There was mixed news for the UK's construction sector this week. Picture: Getty
There was mixed news for the UK's construction sector this week. Picture: Getty
Share this article
Have your say

Industry confidence in the embattled construction sector took a further hit today as a major survey of employers flagged low expectations for jobs and profits.

The Scottish Construction Monitor, published by trade body the Scottish Building Federation (SBF), surveyed some 700 construction firms on a range of key indicators including employment, expected performance of both publicly and privately-funded projects, and repair and maintenance.

It found that the industry’s confidence rating has dropped by nine points since the last quarterly survey and now stands at minus 28, six points below where it was at the beginning of 2011.

Two out of three Scottish building firms predicted publicly-funded construction activity will drop in 2012, and a third expect construction employment to fall.

Most anticipate another difficult year for housebuilding within the private sector, with nine out of ten companies warning that the area would be stagnant or in decline in the next 12 months.

The SBF survey also found that some 60 per cent of employers expect the number of workers and apprentices they employ within their business to stay steady over the next 12 months. More than 30 per cent think the number of people they employ is likely to fall.
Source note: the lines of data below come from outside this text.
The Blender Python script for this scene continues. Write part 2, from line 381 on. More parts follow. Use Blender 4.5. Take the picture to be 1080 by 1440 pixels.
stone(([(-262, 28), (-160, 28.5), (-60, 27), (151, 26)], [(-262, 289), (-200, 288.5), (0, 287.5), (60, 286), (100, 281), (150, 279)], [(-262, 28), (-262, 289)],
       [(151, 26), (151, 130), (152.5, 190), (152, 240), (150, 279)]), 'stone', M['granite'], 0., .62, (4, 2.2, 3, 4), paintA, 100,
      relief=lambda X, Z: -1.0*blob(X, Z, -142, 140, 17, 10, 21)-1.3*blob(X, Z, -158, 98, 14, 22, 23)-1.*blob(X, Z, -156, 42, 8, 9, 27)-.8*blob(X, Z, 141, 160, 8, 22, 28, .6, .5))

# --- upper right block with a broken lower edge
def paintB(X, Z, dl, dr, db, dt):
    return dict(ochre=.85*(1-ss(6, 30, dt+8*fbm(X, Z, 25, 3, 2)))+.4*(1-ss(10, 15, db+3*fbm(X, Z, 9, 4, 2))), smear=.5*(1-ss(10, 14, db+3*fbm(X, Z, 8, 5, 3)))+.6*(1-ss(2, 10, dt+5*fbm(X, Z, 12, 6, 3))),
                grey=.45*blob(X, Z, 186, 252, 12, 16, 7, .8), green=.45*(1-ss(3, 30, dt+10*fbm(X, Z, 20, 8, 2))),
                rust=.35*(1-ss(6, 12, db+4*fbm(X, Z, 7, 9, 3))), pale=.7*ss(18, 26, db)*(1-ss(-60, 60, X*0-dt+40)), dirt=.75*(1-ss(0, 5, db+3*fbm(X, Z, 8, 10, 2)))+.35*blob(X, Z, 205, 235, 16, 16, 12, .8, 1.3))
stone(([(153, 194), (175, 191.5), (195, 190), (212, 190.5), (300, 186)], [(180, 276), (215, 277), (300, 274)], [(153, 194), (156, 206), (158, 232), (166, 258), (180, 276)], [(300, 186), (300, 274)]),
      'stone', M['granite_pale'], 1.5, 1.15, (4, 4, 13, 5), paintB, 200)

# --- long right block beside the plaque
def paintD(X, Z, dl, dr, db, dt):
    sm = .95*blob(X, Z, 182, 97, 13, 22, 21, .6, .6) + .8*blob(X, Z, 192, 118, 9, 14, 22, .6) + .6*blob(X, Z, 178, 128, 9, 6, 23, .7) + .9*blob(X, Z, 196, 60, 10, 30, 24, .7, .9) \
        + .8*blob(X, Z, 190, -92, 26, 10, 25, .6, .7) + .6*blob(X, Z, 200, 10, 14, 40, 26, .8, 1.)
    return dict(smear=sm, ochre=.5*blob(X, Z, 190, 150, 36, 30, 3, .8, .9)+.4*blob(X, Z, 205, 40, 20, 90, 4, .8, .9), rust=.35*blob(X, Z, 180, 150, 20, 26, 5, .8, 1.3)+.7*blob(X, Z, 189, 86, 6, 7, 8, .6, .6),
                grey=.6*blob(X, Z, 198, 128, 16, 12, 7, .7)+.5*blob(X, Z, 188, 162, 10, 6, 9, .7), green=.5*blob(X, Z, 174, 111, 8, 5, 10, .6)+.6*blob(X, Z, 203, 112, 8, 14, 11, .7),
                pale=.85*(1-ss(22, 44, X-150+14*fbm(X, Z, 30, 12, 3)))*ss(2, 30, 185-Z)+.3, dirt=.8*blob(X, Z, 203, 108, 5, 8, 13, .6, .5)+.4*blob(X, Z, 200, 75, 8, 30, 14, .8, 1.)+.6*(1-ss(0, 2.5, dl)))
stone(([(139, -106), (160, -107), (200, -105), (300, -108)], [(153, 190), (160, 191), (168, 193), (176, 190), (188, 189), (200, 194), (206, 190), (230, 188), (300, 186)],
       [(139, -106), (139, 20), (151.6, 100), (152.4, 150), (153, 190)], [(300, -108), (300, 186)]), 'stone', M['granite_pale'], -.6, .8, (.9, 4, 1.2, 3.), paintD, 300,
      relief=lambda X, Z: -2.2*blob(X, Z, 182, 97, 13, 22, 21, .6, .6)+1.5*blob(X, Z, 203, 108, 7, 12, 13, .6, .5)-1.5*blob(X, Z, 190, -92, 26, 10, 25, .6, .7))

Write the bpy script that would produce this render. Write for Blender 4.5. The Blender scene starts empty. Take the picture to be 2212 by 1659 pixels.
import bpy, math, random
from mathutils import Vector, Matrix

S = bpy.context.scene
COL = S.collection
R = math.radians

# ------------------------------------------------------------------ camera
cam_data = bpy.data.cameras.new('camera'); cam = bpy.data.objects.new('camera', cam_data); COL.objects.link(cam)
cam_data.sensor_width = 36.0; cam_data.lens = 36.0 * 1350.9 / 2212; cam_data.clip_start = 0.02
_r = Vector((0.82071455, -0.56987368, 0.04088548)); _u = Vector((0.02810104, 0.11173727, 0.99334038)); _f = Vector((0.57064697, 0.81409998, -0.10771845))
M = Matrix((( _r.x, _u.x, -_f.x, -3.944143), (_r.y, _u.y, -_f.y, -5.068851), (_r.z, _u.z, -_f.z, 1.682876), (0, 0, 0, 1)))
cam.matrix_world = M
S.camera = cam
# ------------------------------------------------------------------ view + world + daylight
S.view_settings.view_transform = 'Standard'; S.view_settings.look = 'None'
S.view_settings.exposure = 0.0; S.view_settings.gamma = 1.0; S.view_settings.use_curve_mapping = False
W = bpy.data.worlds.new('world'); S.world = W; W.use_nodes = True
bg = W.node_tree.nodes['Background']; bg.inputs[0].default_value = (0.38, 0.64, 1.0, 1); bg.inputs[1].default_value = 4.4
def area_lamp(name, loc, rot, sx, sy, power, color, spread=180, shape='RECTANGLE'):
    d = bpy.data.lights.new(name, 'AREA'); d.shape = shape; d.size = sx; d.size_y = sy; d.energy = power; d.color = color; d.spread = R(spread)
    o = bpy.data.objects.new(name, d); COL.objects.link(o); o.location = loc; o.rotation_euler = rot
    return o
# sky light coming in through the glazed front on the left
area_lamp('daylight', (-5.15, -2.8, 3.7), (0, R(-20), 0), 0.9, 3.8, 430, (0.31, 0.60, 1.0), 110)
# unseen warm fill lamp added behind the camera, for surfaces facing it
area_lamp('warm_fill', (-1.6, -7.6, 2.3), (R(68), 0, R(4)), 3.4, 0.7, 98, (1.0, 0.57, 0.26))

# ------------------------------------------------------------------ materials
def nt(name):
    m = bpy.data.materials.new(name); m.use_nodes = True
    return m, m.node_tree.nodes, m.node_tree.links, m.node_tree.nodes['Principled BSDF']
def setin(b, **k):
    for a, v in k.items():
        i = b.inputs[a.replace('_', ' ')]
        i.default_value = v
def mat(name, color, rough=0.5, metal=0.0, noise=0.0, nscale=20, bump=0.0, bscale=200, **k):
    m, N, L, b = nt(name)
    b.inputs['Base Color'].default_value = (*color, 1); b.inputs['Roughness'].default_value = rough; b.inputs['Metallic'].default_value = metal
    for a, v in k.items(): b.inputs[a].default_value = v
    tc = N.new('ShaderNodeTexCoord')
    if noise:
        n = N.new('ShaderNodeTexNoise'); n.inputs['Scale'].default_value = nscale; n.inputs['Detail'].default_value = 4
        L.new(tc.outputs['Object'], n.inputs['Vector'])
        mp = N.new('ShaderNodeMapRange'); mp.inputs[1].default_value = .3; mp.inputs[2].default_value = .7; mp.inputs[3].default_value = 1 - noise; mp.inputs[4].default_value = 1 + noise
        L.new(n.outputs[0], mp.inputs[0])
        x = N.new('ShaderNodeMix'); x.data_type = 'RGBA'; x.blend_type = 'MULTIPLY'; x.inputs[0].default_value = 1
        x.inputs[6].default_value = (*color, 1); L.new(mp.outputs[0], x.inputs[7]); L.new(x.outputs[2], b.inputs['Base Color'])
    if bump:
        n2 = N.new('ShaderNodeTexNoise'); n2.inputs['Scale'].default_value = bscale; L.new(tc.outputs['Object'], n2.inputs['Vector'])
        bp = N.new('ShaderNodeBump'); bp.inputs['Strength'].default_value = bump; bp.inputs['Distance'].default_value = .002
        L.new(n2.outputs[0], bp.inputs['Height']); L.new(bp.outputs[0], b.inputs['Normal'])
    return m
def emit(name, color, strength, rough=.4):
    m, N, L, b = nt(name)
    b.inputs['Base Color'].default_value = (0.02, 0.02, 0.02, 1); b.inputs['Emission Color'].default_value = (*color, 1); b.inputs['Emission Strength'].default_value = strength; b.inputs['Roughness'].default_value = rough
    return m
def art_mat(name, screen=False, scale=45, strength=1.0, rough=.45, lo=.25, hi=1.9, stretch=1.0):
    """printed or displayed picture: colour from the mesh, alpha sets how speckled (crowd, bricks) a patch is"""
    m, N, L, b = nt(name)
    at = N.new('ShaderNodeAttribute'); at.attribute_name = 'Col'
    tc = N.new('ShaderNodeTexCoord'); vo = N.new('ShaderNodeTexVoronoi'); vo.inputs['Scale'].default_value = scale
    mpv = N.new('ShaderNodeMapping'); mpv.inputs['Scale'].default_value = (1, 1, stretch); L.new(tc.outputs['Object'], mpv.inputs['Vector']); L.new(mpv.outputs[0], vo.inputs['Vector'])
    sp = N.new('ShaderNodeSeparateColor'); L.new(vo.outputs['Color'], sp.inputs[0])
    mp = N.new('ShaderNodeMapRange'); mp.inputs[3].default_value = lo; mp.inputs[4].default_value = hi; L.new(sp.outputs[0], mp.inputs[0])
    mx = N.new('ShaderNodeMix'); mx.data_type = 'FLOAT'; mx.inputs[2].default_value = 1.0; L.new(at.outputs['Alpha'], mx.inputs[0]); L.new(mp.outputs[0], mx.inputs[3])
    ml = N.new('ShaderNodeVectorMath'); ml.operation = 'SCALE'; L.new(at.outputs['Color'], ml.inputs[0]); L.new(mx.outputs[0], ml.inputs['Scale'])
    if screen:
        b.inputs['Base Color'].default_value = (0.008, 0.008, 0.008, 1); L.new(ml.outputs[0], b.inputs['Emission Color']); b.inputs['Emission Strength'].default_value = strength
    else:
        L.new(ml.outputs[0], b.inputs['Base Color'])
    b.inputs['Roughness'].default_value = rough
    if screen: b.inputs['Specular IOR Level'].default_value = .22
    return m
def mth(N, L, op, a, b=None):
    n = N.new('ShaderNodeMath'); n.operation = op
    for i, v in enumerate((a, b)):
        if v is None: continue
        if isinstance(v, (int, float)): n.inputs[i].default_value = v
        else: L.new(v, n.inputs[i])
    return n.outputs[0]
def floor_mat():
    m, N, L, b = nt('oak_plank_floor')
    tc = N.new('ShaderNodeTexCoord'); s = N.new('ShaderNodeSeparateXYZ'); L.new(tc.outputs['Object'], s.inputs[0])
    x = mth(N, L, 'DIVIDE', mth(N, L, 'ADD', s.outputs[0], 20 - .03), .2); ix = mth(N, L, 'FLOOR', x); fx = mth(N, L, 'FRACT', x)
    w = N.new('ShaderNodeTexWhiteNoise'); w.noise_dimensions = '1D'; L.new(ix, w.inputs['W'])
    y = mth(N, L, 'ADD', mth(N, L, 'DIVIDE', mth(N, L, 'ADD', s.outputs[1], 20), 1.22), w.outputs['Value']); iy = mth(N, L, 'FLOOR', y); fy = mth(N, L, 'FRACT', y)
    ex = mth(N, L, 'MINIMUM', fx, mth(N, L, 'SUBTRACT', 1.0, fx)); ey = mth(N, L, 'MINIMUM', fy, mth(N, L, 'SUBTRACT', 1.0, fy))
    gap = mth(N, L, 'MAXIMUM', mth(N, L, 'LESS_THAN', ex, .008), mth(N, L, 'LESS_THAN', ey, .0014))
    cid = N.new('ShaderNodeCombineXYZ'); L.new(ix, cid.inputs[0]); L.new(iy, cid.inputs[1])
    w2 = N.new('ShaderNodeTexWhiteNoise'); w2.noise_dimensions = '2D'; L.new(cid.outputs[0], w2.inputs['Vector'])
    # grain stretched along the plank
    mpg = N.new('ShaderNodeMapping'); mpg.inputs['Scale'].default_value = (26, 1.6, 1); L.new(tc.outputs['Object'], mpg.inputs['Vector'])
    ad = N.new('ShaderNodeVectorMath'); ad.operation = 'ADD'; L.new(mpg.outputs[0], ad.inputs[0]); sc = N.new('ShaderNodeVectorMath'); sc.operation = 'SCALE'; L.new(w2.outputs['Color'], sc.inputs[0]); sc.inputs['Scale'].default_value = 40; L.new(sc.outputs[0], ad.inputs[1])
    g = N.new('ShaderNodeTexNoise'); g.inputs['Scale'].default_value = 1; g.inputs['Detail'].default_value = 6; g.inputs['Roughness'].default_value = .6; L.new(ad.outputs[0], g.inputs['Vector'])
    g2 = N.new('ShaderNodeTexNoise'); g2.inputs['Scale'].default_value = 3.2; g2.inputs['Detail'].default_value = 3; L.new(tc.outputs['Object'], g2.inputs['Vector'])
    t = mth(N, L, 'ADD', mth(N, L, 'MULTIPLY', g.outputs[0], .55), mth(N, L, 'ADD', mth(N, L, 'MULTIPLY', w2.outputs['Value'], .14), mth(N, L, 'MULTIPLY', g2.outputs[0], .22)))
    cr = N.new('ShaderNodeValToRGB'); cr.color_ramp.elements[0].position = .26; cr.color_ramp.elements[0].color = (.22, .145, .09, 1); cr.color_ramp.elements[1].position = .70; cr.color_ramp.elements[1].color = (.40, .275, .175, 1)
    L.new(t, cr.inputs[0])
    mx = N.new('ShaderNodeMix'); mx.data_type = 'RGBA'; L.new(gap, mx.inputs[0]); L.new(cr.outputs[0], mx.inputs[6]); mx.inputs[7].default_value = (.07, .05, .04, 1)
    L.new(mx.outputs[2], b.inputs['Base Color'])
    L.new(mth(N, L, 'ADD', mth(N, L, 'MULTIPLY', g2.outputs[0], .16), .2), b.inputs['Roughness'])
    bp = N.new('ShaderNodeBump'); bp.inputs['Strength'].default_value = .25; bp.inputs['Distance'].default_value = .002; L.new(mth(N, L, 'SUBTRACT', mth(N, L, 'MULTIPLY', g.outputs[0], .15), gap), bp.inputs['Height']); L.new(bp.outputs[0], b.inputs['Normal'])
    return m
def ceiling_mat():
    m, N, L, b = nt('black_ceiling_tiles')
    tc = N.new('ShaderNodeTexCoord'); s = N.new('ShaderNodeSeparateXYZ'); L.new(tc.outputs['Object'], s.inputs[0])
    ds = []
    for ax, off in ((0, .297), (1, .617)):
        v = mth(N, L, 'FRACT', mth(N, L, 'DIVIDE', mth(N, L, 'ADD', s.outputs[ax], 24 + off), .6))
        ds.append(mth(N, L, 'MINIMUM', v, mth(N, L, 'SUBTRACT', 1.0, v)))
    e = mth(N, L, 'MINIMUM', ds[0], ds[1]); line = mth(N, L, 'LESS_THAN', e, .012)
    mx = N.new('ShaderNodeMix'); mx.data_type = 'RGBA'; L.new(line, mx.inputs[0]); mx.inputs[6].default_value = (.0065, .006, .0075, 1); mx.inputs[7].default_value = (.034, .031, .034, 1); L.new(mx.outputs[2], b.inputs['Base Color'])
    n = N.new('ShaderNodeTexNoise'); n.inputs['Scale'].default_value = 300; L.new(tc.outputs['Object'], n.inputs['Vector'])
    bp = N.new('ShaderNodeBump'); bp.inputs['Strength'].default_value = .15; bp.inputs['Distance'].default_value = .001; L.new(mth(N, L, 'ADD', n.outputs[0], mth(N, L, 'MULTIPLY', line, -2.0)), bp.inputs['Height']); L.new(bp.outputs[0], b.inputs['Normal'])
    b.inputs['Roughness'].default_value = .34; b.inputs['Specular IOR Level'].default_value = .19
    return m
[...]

Official statistics show that the Scottish construction sector has already lost 30,000 jobs over the 12 months to September 2011.

Last week, 175 jobs were axed at construction firm Donaghy as assets were sold at a company whose clients included major housebuilders Miller, Taylor Wimpey and Stewart Milne.

Repair and maintenance emerges as the sector of the industry with the most positive overall outlook, with more than a quarter of firms anticipating a boost for business in 2012. The picture for publicly-funded construction activity, however, looks gloomy, with almost two thirds of firms predicting output will drop and only 7 per cent expecting activity in this area to go up.

Although expected to perform better than the public sector, private sector construction activity faces limited prospects in 2012, with 44 per cent of employers saying they expect activity to stay the same and 41 per cent forecasting a decline.

SBF chief executive Michael Levack said: “The industry has already lost 30,000 jobs in the space of a year. But with more firms anticipating they will have to make redundancies this year than those hoping to recruit, there’s a real prospect that industry employment levels could drop further yet before they start to recover.

“2012 looks set to be a particularly bad year for public sector construction output, with two out of every three employers expecting the level of publicly-funded activity to fall. That’s a natural consequence of the cuts to public funding that will take effect over the next few years.

“But this survey finds little prospect of the private sector filling that gap, with 85 per cent of firms expecting privately funded activity either to stay constant or to decline.”